If you’re having trouble achieving your fitness goals, rewrite your brain
Perhaps you’ve experienced this. At the beginning of the year, or quarter, or whatever cycle you’re using, you’re all excited about your fitness goal. You know that you can hold a plank for a minute (you’re at 30 seconds now), but it’s just not happening. You consistently fail at 45 to 50 seconds. It’s easy to feel frustrated and discouraged with consistent unsuccessful sessions. What to do? Rewrite your brain!
Don’t accept subpar results
No, don’t ever accept results that aren’t up to your standard. But you can adjust your thinking to keep you going and even improve on your performance. Your brain is an incredible thing. It keeps you going, it remembers things for you. It helps you get the rest you need, or keeps you up at night. If you’re not happy with an aspect of your life, your brain can help you figure out how to change it. Your moods are set by your brain, and you have power over your moods. It’s funny that we’re naturally wired to believe the worst. We automatically believe that we can’t do something, that we should drop down from the plank. What were we thinking?

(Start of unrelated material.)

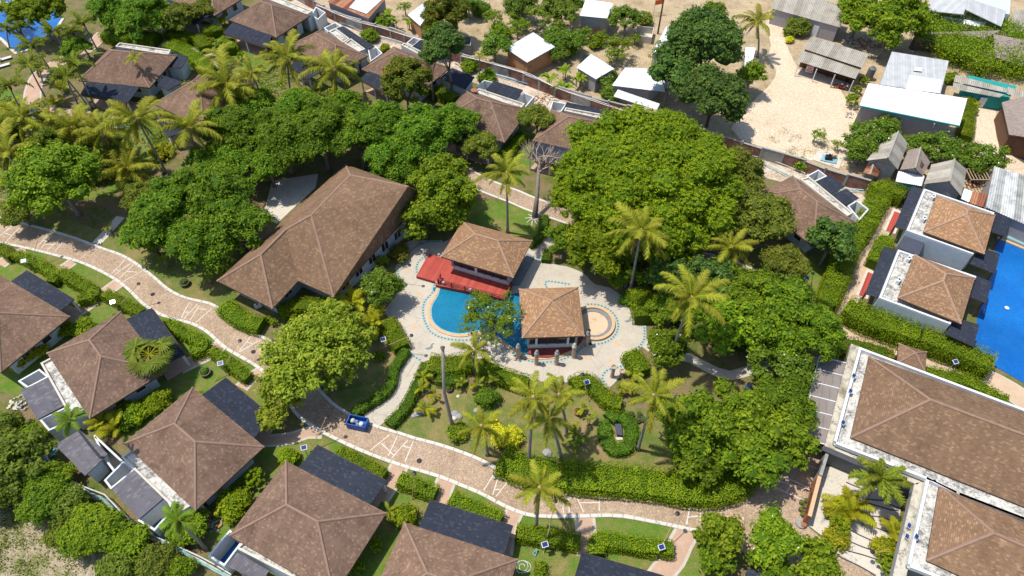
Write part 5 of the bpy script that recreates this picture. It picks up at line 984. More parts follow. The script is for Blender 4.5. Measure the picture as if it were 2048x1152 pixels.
pipes('z3 370 888 500 925 660 1000 800 1050 1010 1085 1120 1095',.3,'pale blue pipe along the inside of the wall by the sand lot',['pipe_c','pipe_w'],.06,.5); pipes('z3 440 885 560 915 760 985',.3,'white pipes among the rubble beside the rain tree',['pipe_w','pipe_w'],.05,.4)
# lower boundary wall
LW=smoothline(K('z7 170 350 330 560 520 680 590 705 700 815 870 925 1000 985 1150 1065 1320 1160 1500 1280',.9),False,2.5); t=root('retaining_wall',LW[0],'low pale retaining wall with cyan pipe below the lower villas','wall')
for a,b in zip(LW,LW[1:]): MB().beam(Vector((a.x,a.y,.45)),Vector((b.x,b.y,.45)),.3,.9).build('wall_bay',M['conc2'],t)
pipes('z7 180 340 340 545 530 660 600 690 710 800 880 910 1010 970 1160 1050 1330 1150',1.0,'cyan pipe lying along the lower retaining wall',['pipe_c','pipe_w'],.06,.2)
# heaps
def heap(s,r,n,lb,mats,name='rubble',cat='rubble heap'):
    c=K(s)[0]; t=root(name,c,lb,cat)
    for m in mats:
        mb=MB()
        for k in range(n):
            a=random.random()*6.3; q=r*random.random()**.7; mb.box(c+Vector((q*math.cos(a),q*math.sin(a),.08+.25*(1-q/r)*random.random())),(random.uniform(.1,.45),random.uniform(.08,.3),random.uniform(.04,.2)),random.random()*3,tilt=Matrix.Rotation(random.uniform(-.5,.5),3,'X'))
        o=mb.build('pieces',M[m],t); o['kind']='stuff'
heap('z3 1090 260',2.4,40,'heap of broken tiles and white scrap behind the shop house',['timber','conc3','potr']); heap('z3 1010 240',1.2,18,'pale rubble pile left of the tile heap',['conc3','rock']); heap('z3 1125 225',.6,6,'white discarded furniture on the tile heap',['white'],'furniture','furniture')
heap('z7 255 440',1.3,26,'tangle of cyan pipe offcuts by the lower outbuilding',['pipe_c','white']); heap('z7 120 160',1.3,20,'white rubble beside the left villa annex',['conc3','rock']); heap('z2 700 365',1.3,14,'heap of rubble beside the blue pipe',['rock','conc3']); heap('z3 430 930',2.2,40,'grey rubble strewn by the wall near the rain tree',['rock','conc3','bamboo']); heap('z2 1180 580',2.2,30,'pale rubble between the two villa annexes',['conc3','timber'])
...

You can rewrite your brain
But the Journal of Neurochemistry has published articles that indicate that our brains are malleable. That our brains can adapt to different environments and conditions. But how can we rewrite our brains ourselves and make ourselves believe in the positive?
Rewriting our brain is not a one-and-done thing. Remember those piano lessons? I certainly do. I was not proficient at a piece on the first reading. Practice was the key. Hours and days of practice. Practice from the beginning, the middle and the end of the piece until eventually I knew it – literally – backwards and forwards. The same holds true with our brain.
Repetition is key
We’re not going to believe anything – even if it’s ourselves telling us so – the first time we hear it. Repetition is key. That’s where those affirmations come in. Now, the same holds true with our affirmations as with the goals we set. We have to tell ourselves things we can readily believe. We might shoot for pie-in-the-sky in the long run. But at first we have to stick to baby steps.
You know that you can hold that plank for a minute. You just have to really believe it, deep down. Tell those shaking arms that there are just a few more seconds. And your quivering core can stay tight for longer. Probably not the first time. Or the second. But by the fifth or sixth session, you’re able to rewrite your brain and hold that plank for 50 seconds – 55 – a minute!